### PROBLEM TO WORK ON:
Line by line, repeat the data below exactly, beginning at the first line and ending at the line with "MB().add(b).build('label_print', M['cloth_white'], lbl)". Omit pictures.

### MATERIAL:
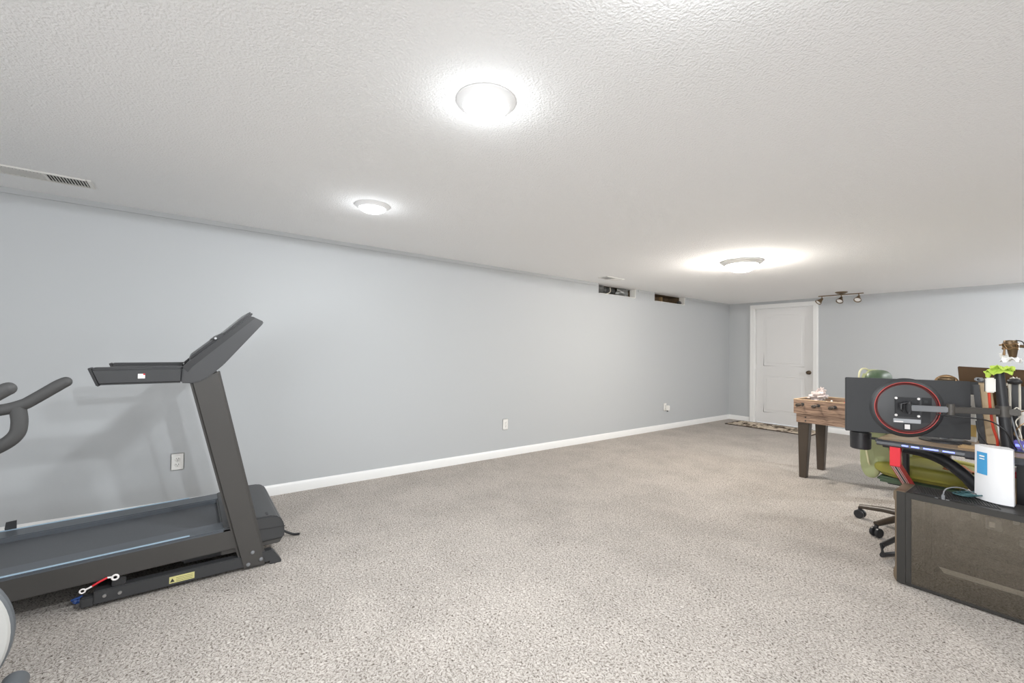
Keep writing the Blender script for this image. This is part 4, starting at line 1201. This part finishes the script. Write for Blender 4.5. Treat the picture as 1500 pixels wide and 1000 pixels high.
# router on the tower
rt = thing('router', 'white curved router with a blue label standing on the tower', 'router', (-0.245, 3.19, PZ))
def router_prof(s=1.0, n=14):
    pts = []
    for i in range(n + 1):                      # convex front
        a = i / n
        x = -0.315 + 0.135 * a
        pts.append((x, 3.232 - 0.058 * a ** 0.75 - 0.025 * math.sin(PI * a)))
    pts += [(-0.178, 3.215), (-0.20, 3.27), (-0.30, 3.275)]
    c = Vector((-0.245, 3.225))
    return [tuple(c + (Vector(p) - c) * s) for p in pts]
b = bmesh.new()
pr = router_prof()
lev = [(PZ + 0.008, 1.0), (0.62, 0.985), (0.768, 0.965)]
rings = []
for z, s in lev:
    rings.append([b.verts.new((x, y, z)) for x, y in router_prof(s)])
for i in range(len(rings) - 1):
    n = len(pr)
    for k in range(n):
        b.faces.new((rings[i][k], rings[i][(k + 1) % n], rings[i + 1][(k + 1) % n], rings[i + 1][k]))
b.faces.new(list(reversed(rings[0]))); b.faces.new(rings[-1])
bmesh.ops.recalc_face_normals(b, faces=b.faces[:])
MB().add(b).build('router_body', M['router'], rt)
MB().prism(router_prof(0.97), 'Z', PZ + 0.0005, PZ + 0.008).build('base_ring', M['black'], rt)
# label follows the curved front
b = bmesh.new()
fr_ = router_prof(0.985)[1:6]
lab0, lab1 = [], []
for x, y in fr_:
    lab0.append(b.verts.new((x, y - 0.0016, 0.628))); lab1.append(b.verts.new((x, y - 0.0010, 0.738)))
for i in range(len(fr_) - 1):
    b.faces.new((lab0[i], lab0[i + 1], lab1[i + 1], lab1[i]))
lbl = MB().add(b).build('blue_label', M['router_label'], rt)
lbl['label'] = 'blue label on the router'
b = bmesh.new()
for (z0_, z1_, i0, i1) in ((0.715, 0.722, 1, 3), (0.703, 0.708, 1, 3)):
    for i in range(i0, i1):
        p, q = fr_[i], fr_[i + 1]
        vv = [b.verts.new((p[0], p[1] - 0.0024, z0_)), b.verts.new((q[0], q[1] - 0.0024, z0_)), b.verts.new((q[0], q[1] - 0.0024, z1_)), b.verts.new((p[0], p[1] - 0.0024, z1_))]
        b.faces.new(vv)
MB().add(b).build('label_print', M['cloth_white'], lbl)

# ------------------------------------------------------------------ boxes and clutter under the desk, right
solo(MB().box(-0.235, -0.10, 3.62, 3.80, 0.0, 0.555, 0.003), 'cardboard_box', M['cardboard'], 'tall cardboard box standing under the desk behind the router', 'box', (-0.17, 3.71, 0))
solo(MB().box(-0.225, -0.11, 3.63, 3.78, 0.556, 0.592, 0.003), 'red_box', M['red'], 'flat red box on the cardboard box under the desk', 'box', (-0.17, 3.7, 0.556))

# ------------------------------------------------------------------ gaming chair, facing right
gc = thing('gaming_chair', 'green gaming chair with cream piping behind the desk, facing right', 'chair', (-0.67, 4.0, 0))
cx, cy = -0.67, 4.0
# backrest: outline in Y (width) by Z, thickness along X, leaning back to the left
def back_x(z):
    return -0.80 - (z - 0.45) * 0.13
bk_out = [(-0.20, 0.44), (-0.255, 0.60), (-0.265, 0.72), (-0.22, 0.86), (-0.20, 0.96), (-0.15, 1.07), (-0.07, 1.115), (0.07, 1.115), (0.15, 1.07), (0.20, 0.96), (0.22, 0.86), (0.265, 0.72), (0.255, 0.60), (0.20, 0.44)]
b = bmesh.new()
front, back = [], []
for (yy, zz) in bk_out:
    side_bulge = 0.05 if abs(yy) > 0.18 and zz < 0.9 else 0.0
    front.append(b.verts.new((back_x(zz) + 0.045 + side_bulge, cy + yy, zz)))
    back.append(b.verts.new((back_x(zz) - 0.055, cy + yy, zz)))
n = len(bk_out)
for i in range(n // 2 - 1):
    j = n - 1 - i
    b.faces.new((front[i], front[i + 1], front[j - 1], front[j]))
    b.faces.new((back[j], back[j - 1], back[i + 1], back[i]))
for i in range(n):
    b.faces.new((front[i], back[i], back[(i + 1) % n], front[(i + 1) % n]))
bmesh.ops.recalc_face_normals(b, faces=b.faces[:])
bmesh.ops.bevel(b, geom=[e for e in b.edges if e.calc_face_angle(0) > 0.5], offset=0.03, segments=4, affect='EDGES', clamp_overlap=True)
bko = MB().add(b).build('backrest', M['ch_sage'], gc)
MB().tube([(back_x(zz) - 0.058, cy + yy * 1.0, zz) for yy, zz in bk_out], 0.006, seg=8, closed=True, smooth=3).build('piping', M['ch_pipe'], bko)
MB().tube([(back_x(zz) + 0.052 + 0.05 * max(0.0, min(1.0, (0.95 - zz) / 0.2)) * (abs(yy) > 0.18), cy + yy * 1.03, zz) for yy, zz in bk_out if yy < -0.1 and zz < 0.95], 0.005, seg=8, smooth=3).build('piping', M['ch_pipe'], bko)
MB().blob((back_x(1.02) + 0.012, cy, 1.035), (0.066, 0.16, 0.079), sub=4, power=0.75).build('headrest_pillow', M['ch_green'], bko)
MB().blob((back_x(0.62) + 0.075, cy, 0.60), (0.05, 0.17, 0.09), sub=4, power=0.75).build('lumbar_pillow', M['ch_green'], bko)
MB().blob((-0.86, cy - 0.20, 0.52), (0.06, 0.03, 0.15), sub=4, power=0.8).build('side_bolster', M['ch_sage'], bko)
# seat
so = MB().blob((-0.60, cy, 0.445), (0.25, 0.25, 0.055), sub=5, power=0.55).build('seat', M['ch_seat'], gc)
for s in (-1, 1):
    MB().blob((-0.60, cy + s * 0.22, 0.465), (0.235, 0.055, 0.045), sub=4, power=0.65).build('seat_bolster', M['ch_seat'], so)
MB().box(-0.83, -0.42, cy - 0.20, cy + 0.20, 0.355, 0.395, 0.015).build('seat_pan', M['ch_green'], gc)
MB().box(-0.80, -0.55, cy - 0.09, cy + 0.09, 0.325, 0.356, 0.006).build('tilt_mechanism', M['black'], gc)
for s in (-1, 1):
    MB().tube([(-0.66, cy + s * 0.20, 0.372), (-0.66, cy + s * 0.30, 0.385), (-0.66, cy + s * 0.305, 0.62)], 0.018, seg=10).box(-0.78, -0.54, cy + s * 0.305 - 0.035, cy + s * 0.305 + 0.035, 0.615, 0.64, 0.010).build('armrest', M['black'], gc)
MB().tube([(cx, cy, 0.10), (cx, cy, 0.33)], 0.026, seg=16).tube([(cx, cy, 0.07), (cx, cy, 0.13)], 0.042, seg=16).build('gas_column', M['black'], gc)
a0 = math.atan2(4.05 - cy, -0.985 - cx)
for k in range(5):
    a = a0 + k * 2 * PI / 5
    ex, ey = cx + 0.315 * math.cos(a), cy + 0.315 * math.sin(a)
    ar = MB().tube([(cx, cy, 0.118), (cx + 0.17 * math.cos(a), cy + 0.17 * math.sin(a), 0.108), (ex, ey, 0.085)], [0.032, 0.026, 0.021], seg=12, flat=0.75).build('base_arm', M['fb_leg'], gc)
    t_ = Vector((-math.sin(a), math.cos(a), 0))
    cs = MB().tube([(ex, ey, 0.045), (ex, ey, 0.08)], 0.012, seg=10)
    cas = cs.build('caster_stem', M['black'], gc)
    for s in (-1, 1):
        cc = Vector((ex, ey, 0.031)) + t_ * 0.018 * s
        wl_ = MB().lathe([(0.0, -0.010), (0.026, -0.010), (0.031, -0.006), (0.031, 0.006), (0.026, 0.010), (0.0, 0.010)], (0, 0, 0), seg=22, axis='X', cap=False)
        wl_.xform(Matrix.Translation(cc) @ Matrix.Rotation(math.atan2(t_.y, t_.x), 4, 'Z'))
        wl_.build('wheel', M['black'], cas)
oc = MB().add(cloth((-0.455, cy - 0.08, 0.52), 0.075, 0.10, 0.03, 9.0, rim=0.5))
solo(oc, 'orange_cloth', M['orange'], 'crumpled orange cloth lying on the olive chair seat', 'cloth', (-0.455, cy - 0.08, 0.50))

# brown headphones resting on a stand behind the ringed monitor
hpn = thing('headphones', 'brown headphones on a stand, band just above the ringed monitor', 'headphones', (-0.50, 3.90, ZT))
MB().tube([(-0.545, 3.90, 0.98), (-0.545, 3.90, 1.045), (-0.535, 3.90, 1.073), (-0.50, 3.90, 1.088), (-0.465, 3.90, 1.073), (-0.455, 3.90, 1.045), (-0.455, 3.90, 0.98)], 0.009, seg=10, smooth=4, flat=1.6).build('headband', M['gold'], hpn)
MB().blob((-0.50, 3.90, 1.070), (0.043, 0.022, 0.020), sub=3, power=0.8).build('band_cushion', M['mic_dark'], hpn)
for s in (-1, 1):
    MB().lathe([(0, -0.012), (0.034, -0.012), (0.038, 0), (0.034, 0.012), (0, 0.012)], (-0.50 + s * 0.040, 3.90, 0.965), seg=20, axis='X', cap=False).build('ear_cup', M['brown_back'], hpn)
MB().tube([(-0.50, 3.90, ZT + 0.01), (-0.50, 3.90, 1.078)], 0.007, seg=8).lathe([(0, 0), (0.05, 0), (0.05, 0.01), (0, 0.012)], (-0.50, 3.90, ZT), seg=24, cap=False).build('stand', M['black'], hpn)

### RESPONSE:
Keep writing the Blender script for this image. This is part 4, starting at line 1201. This part finishes the script. Write for Blender 4.5. Treat the picture as 1500 pixels wide and 1000 pixels high.
# router on the tower
rt = thing('router', 'white curved router with a blue label standing on the tower', 'router', (-0.245, 3.19, PZ))
def router_prof(s=1.0, n=14):
    pts = []
    for i in range(n + 1):                      # convex front
        a = i / n
        x = -0.315 + 0.135 * a
        pts.append((x, 3.232 - 0.058 * a ** 0.75 - 0.025 * math.sin(PI * a)))
    pts += [(-0.178, 3.215), (-0.20, 3.27), (-0.30, 3.275)]
    c = Vector((-0.245, 3.225))
    return [tuple(c + (Vector(p) - c) * s) for p in pts]
b = bmesh.new()
pr = router_prof()
lev = [(PZ + 0.008, 1.0), (0.62, 0.985), (0.768, 0.965)]
rings = []
for z, s in lev:
    rings.append([b.verts.new((x, y, z)) for x, y in router_prof(s)])
for i in range(len(rings) - 1):
    n = len(pr)
    for k in range(n):
        b.faces.new((rings[i][k], rings[i][(k + 1) % n], rings[i + 1][(k + 1) % n], rings[i + 1][k]))
b.faces.new(list(reversed(rings[0]))); b.faces.new(rings[-1])
bmesh.ops.recalc_face_normals(b, faces=b.faces[:])
MB().add(b).build('router_body', M['router'], rt)
MB().prism(router_prof(0.97), 'Z', PZ + 0.0005, PZ + 0.008).build('base_ring', M['black'], rt)
# label follows the curved front
b = bmesh.new()
fr_ = router_prof(0.985)[1:6]
lab0, lab1 = [], []
for x, y in fr_:
    lab0.append(b.verts.new((x, y - 0.0016, 0.628))); lab1.append(b.verts.new((x, y - 0.0010, 0.738)))
for i in range(len(fr_) - 1):
    b.faces.new((lab0[i], lab0[i + 1], lab1[i + 1], lab1[i]))
lbl = MB().add(b).build('blue_label', M['router_label'], rt)
lbl['label'] = 'blue label on the router'
b = bmesh.new()
for (z0_, z1_, i0, i1) in ((0.715, 0.722, 1, 3), (0.703, 0.708, 1, 3)):
    for i in range(i0, i1):
        p, q = fr_[i], fr_[i + 1]
        vv = [b.verts.new((p[0], p[1] - 0.0024, z0_)), b.verts.new((q[0], q[1] - 0.0024, z0_)), b.verts.new((q[0], q[1] - 0.0024, z1_)), b.verts.new((p[0], p[1] - 0.0024, z1_))]
        b.faces.new(vv)
MB().add(b).build('label_print', M['cloth_white'], lbl)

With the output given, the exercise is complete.